Das Metropolitan Museum of Art zeigte 2009 in der Ausstellung Models As Muse einen bedeutenden Teil von Peter Lindberghs Werk. Seine Ausstellung On Street im C/O Berlin 2010 zählte 90.000 Besucher.
Das Ullens Center for Contemporary Art in Peking, China, stellte im April und Mai 2011 The Unknown aus. Diese gigantische, von Jerome Sans kuratierte Installation lockte über 70.000 Besucher an.
Vom 10. September 2016 bis zum 12. Februar 2017 zeigte die Kunsthal Rotterdam die von Thierry-Maxime Loriot kuratierte Wanderausstellung A Different Vision on Fashion Photography. Danach war sie vom 13. April bis zum 27. August 2017 unter dem Titel Peter Lindbergh. From Fashion to Reality in der Kunsthalle München zu sehen. Vom 3. Februar bis 30. April 2017 war im NRW-Forum Düsseldorf eine Ausstellung zusammen mit Aufnahmen von Garry Winogrand unter dem Titel Women on Street zu sehen.
Filmemacher
Peter Lindbergh hat auch Filme gemacht. 1991 erschien sein Dokumentarfilm Models – The Film, den er in New York mit den Supermodels gedreht hat. Inner Voices (1999), ein 30-minütiger dokumentarischer Film über Ausdrucksformen beim Method Acting, erhielt beim Internationalen Filmfestival in Toronto im Jahr 2000 die Auszeichnung Bester Dokumentarfilm.
2001 führte Peter Lindbergh Regie bei Pina Bausch – Der Fensterputzer, einem experimentellen, halbstündigen Film für Channel 4 über ein Stück seiner Freundin Pina Bausch.

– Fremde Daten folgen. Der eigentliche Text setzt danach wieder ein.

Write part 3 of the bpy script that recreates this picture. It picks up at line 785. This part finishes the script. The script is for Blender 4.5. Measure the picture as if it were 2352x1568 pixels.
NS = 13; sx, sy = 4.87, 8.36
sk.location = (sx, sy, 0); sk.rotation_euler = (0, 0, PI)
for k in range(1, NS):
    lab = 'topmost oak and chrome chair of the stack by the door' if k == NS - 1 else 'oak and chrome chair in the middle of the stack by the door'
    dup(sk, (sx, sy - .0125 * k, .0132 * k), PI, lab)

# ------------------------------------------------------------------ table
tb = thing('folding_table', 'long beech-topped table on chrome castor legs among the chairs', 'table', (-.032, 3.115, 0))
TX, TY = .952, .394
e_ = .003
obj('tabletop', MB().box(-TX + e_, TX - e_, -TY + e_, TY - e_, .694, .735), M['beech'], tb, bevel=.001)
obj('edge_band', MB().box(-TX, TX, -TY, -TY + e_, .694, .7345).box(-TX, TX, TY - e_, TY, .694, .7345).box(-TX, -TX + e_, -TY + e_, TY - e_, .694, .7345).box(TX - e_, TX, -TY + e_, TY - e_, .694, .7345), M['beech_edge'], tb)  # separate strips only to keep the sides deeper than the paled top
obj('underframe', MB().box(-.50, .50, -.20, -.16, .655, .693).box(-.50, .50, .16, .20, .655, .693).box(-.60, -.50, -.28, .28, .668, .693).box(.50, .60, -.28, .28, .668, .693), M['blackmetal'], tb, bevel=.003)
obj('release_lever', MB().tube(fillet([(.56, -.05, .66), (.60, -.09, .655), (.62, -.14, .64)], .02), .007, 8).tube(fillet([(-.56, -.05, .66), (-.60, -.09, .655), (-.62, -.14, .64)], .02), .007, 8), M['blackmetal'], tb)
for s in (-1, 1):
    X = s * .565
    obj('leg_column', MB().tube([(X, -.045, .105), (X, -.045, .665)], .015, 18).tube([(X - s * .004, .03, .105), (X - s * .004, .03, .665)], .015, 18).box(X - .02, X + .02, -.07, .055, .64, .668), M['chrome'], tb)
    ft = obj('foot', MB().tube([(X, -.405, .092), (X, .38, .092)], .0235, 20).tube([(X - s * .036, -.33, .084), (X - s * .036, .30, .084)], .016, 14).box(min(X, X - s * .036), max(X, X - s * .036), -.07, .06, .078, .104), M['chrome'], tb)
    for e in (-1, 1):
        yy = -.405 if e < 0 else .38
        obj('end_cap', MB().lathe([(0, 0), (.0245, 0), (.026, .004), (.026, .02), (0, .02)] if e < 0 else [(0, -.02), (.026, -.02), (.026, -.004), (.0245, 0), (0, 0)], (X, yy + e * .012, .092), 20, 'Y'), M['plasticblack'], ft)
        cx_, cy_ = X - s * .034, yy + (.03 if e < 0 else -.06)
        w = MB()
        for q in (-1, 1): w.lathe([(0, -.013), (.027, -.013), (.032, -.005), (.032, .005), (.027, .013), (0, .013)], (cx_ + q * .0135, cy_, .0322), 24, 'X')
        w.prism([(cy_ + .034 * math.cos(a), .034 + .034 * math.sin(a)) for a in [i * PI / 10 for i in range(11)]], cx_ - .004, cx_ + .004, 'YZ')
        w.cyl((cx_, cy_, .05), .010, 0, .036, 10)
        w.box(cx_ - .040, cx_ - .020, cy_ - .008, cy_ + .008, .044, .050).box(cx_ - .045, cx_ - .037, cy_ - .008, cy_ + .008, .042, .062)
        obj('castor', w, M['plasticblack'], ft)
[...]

Sein letzter Film, Everywhere at Once, den er zusammen mit Holly Fisher drehte und der 2007 im Nebenprogramm in Cannes gezeigt wurde, hatte beim Tribeca Film Festival 2008 in New York Weltpremiere. Dieser Film mit Jeanne Moreau verknüpft verfilmte Fotografien von Peter Lindbergh – viele davon bis dato unveröffentlicht – mit Ausschnitten aus Tony Richardson Film Mademoiselle.
Einflüsse
Wichtige ästhetische Einflüsse waren für Lindbergh der expressionistische deutsche Film und der deutsche Ausdruckstanz der 1920er-Jahre.